The Philadelphia Eagles are a good team that entered the draft with very few needs. Those needs include safety, pass rushing end and wide receiver, so the team decided to take linebacker Marcus Smith from Louisville with the No. 26 pick.

Smith is a good player; however, most scouts had him graded in the second round. This pick seemed to be a reach, especially when the very next pick was Washington State University safety Deone Bucannon and three picks later the San Francisco 49ers drafted Northern Illinois University safety Jimmy Ward, both of whom are playmaking safeties.

The Eagles drafted Jordan Matthews in the second round, which could end up being a great pick, but the reach of Smith and lack of deep secondary depth help hurts this team. Safety Ed Reynolds from Stanford could prove to be a contributor, but fifth round picks rarely become stars.

The Detroit Lions drafted the top-rated tight end, North Carolina State University’s Eric Ebron, on everyone’s board with the 10th overall pick. However, the Lions were ranked sixth in the NFL in total offense. They have options on the offensive side of the ball and also resigned Brandon Pettigrew. Ebron may very well develop into a key player for this offense, but the team’s most glaring need was a defensive back.

Cornerbacks Kyle Fuller and Darqueze Dennard were still available, along with safeties Ha’Sean “Ha Ha” Clinton-Dix and Calvin Pryor. The Lions had their pick of any of the best defensive backs in the draft but chose to pass. This could come back to haunt the team that was ranked 23rd in passing yards allowed in the NFL.

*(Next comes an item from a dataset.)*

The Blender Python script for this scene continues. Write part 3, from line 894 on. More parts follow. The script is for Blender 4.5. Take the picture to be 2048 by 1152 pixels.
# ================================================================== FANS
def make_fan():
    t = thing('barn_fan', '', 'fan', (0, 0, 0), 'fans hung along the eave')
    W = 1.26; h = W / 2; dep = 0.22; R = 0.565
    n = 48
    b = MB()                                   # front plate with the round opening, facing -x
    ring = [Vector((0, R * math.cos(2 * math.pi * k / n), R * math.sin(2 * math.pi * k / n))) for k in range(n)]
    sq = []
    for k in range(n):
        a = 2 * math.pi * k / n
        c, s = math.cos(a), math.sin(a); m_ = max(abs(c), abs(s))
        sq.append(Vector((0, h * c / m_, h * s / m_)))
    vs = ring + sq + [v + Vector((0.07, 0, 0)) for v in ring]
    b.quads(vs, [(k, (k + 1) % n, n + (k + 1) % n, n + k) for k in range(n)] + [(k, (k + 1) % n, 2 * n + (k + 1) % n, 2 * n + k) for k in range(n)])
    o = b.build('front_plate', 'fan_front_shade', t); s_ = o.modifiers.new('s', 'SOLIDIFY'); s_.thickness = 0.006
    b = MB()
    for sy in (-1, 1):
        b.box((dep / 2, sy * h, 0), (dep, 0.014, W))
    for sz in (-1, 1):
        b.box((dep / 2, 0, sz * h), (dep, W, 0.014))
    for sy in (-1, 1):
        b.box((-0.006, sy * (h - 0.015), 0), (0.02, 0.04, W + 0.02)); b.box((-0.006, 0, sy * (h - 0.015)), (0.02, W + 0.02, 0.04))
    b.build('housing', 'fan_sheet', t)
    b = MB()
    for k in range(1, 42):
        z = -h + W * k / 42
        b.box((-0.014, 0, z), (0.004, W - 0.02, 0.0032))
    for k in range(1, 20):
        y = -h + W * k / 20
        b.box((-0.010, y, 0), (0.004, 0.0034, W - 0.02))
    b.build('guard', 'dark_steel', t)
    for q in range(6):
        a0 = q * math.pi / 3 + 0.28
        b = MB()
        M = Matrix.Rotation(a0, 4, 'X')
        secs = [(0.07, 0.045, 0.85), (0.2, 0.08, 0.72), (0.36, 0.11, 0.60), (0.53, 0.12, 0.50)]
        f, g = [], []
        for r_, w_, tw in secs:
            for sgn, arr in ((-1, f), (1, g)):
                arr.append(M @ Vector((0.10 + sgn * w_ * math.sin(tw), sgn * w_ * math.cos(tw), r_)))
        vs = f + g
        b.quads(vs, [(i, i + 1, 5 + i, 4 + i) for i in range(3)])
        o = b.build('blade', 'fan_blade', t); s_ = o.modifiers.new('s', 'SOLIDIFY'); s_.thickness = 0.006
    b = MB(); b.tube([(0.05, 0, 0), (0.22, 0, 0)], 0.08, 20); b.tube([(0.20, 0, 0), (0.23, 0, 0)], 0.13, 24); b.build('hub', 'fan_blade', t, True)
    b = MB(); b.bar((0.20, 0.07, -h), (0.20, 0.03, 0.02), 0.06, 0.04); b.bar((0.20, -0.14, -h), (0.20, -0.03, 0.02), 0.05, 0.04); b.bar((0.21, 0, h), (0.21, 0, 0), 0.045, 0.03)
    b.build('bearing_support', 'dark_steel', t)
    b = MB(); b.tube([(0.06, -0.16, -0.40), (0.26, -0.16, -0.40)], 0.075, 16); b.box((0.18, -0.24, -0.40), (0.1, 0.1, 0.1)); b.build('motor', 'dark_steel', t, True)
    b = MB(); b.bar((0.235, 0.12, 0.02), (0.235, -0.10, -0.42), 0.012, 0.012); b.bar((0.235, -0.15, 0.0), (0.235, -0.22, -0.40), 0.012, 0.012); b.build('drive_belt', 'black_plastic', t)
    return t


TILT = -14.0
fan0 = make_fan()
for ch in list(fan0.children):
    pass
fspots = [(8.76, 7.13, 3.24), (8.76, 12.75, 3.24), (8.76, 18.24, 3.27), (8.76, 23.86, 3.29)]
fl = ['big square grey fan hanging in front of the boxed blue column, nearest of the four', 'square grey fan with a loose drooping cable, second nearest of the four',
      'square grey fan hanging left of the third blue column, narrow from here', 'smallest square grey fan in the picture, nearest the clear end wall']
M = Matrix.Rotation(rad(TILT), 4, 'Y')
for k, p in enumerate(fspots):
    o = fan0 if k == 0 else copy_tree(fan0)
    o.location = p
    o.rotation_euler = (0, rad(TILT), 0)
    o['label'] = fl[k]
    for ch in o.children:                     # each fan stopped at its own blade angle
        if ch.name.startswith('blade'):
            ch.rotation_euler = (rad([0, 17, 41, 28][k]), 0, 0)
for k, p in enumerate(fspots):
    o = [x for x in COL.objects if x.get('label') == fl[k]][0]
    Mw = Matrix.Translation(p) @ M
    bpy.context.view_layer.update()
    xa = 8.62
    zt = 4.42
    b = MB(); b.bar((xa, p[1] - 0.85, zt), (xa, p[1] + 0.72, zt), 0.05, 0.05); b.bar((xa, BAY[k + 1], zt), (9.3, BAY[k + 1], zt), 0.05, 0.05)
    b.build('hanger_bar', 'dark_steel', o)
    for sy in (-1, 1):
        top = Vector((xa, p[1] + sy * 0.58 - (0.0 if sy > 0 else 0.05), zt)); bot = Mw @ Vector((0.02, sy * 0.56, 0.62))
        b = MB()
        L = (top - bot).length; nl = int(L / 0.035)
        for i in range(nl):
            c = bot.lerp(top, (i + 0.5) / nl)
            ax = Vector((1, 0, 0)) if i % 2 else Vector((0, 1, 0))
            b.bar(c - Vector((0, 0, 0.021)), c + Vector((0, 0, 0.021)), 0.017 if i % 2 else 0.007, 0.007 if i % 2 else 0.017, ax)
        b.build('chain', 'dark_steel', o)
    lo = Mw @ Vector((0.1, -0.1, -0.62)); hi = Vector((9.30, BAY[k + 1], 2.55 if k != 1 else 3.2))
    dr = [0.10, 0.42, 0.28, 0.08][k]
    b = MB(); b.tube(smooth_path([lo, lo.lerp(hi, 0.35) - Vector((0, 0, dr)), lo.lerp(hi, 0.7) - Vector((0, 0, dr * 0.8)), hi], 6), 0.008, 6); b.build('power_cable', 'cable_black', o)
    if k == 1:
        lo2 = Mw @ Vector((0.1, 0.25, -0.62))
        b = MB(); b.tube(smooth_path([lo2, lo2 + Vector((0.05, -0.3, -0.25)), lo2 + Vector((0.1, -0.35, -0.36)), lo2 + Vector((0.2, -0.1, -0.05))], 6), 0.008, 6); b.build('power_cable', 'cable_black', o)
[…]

Now that the draft is over, it’s time for the teams to get down to work with mini camps and training camps coming up. This draft could be remembered not only for its depth or the Rams’drafting of Michael Sam, who became the first openly gay player drafted in the NFL, but for being the last draft held at Radio City Music Hall in a while. The NFL is considering moving the draft to a different city. It’ll be sad to see the draft move away from such a historic venue, but it’s been fun while it lasted.